02/21/2011 12:44 pm ET | Updated May 25, 2011

Google Ranking the Presidents

Admit it: You've googled yourself at some point just, to see how many G-Hits you got. The number of search hits certainly isn't a measure of importance in world history, but it does measure something. After all, "Lindsay Lohan" gets twice as many hits as "Hillary Clinton" or "Condoleezza Rice," and I am sure you can guess who wins in a Google face-off between "Snooki" and "Ernest Hemingway."

So what happens when we measure the number of Google hits for our presidents? Not surprisingly, the most recent presidents have far more hits than presidents of earlier centuries with a major step-up in search hits starting with Reagan. Controlling for these recency effects, we find that the Google rankings of presidents corresponds very well to historians' rankings. That is to say, the popularity of presidents online usually, but not always,corresponds to their greatness as perceived by historians.

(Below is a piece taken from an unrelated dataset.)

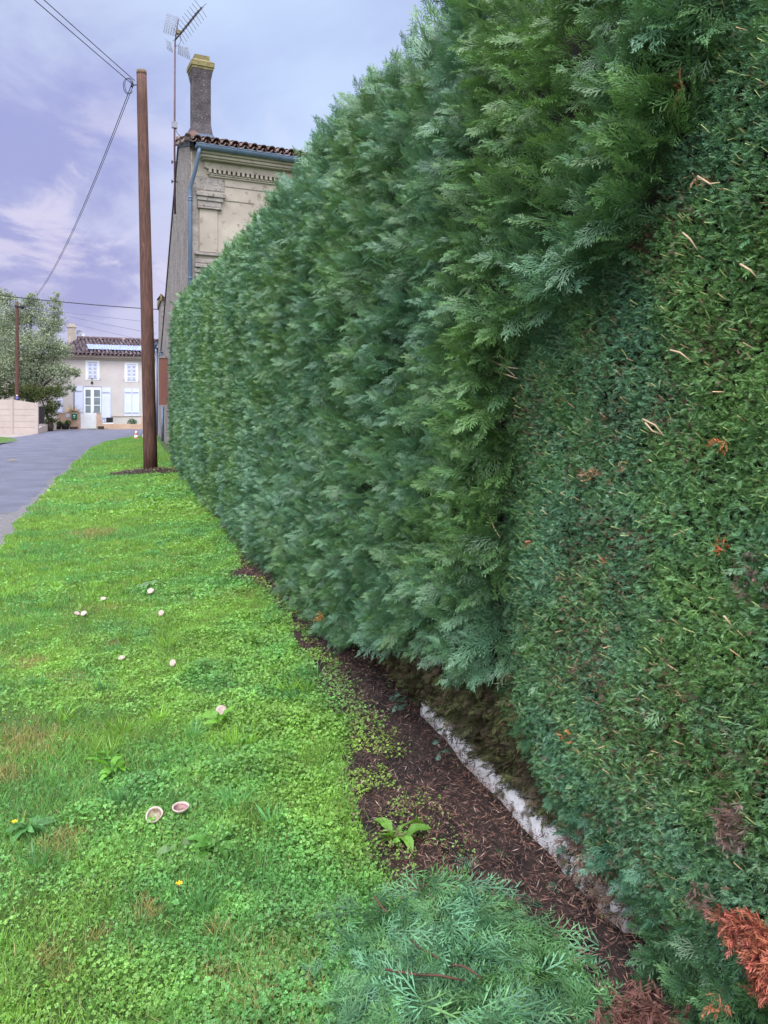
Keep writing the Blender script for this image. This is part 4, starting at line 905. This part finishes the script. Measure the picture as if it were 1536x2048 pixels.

The top recency-adjusted Google rankings of the pre-Reagan era:

  1. Abraham Lincoln (1861-1865)
  2. John F. Kennedy (1961-1963)
  3. George Washington (1789-1797)
  4. Woodrow Wilson (1913-1921)
  5. Thomas Jefferson (1801-1809)
  6. Theodore Roosevelt (1901-1909)
  7. Franklin D. Roosevelt (1933-1945)

This ranking is remarkably similar to those from the last four polls of historians taken between 2008 and 2010. This top seven recency-adjusted Google rankings captured the top five, number eight (Wilson) and number eleven (Kennedy). We can safely assume that Kennedy's good looks, his family history, alleged affair with Marilyn Monroe and his untimely death boosted his online appeal.

Which presidents were rated great by historians, but don't drive as much interest or mindshare in our internet brain? Harry Truman, the imminently quotable Missourian, is failing to receive the online attention one might expect. Dwight Eisenhower, the World War II hero, has also been relatively left behind by the online community.

Which president is receiving more online mindshare than historians might expect? James Buchanan. (I have no idea who he is either, but I can Bing him.)

On a more philosophical note, as we celebrate President's Day, it is worth reflecting on Lincoln's famous quote: "And in the end, it's not the years in your life that count. It's the life in your years." Of the great presidents listed above, Jefferson was the only one to reach 70 years of age, yet they all left a major impact on America and the world.

Technical note for the statistics people: The recency adjustment consisted of building a multi-variate model of google hits using linear, non-linear and a step function inputs. The step function's changepoint was determined by spline regression.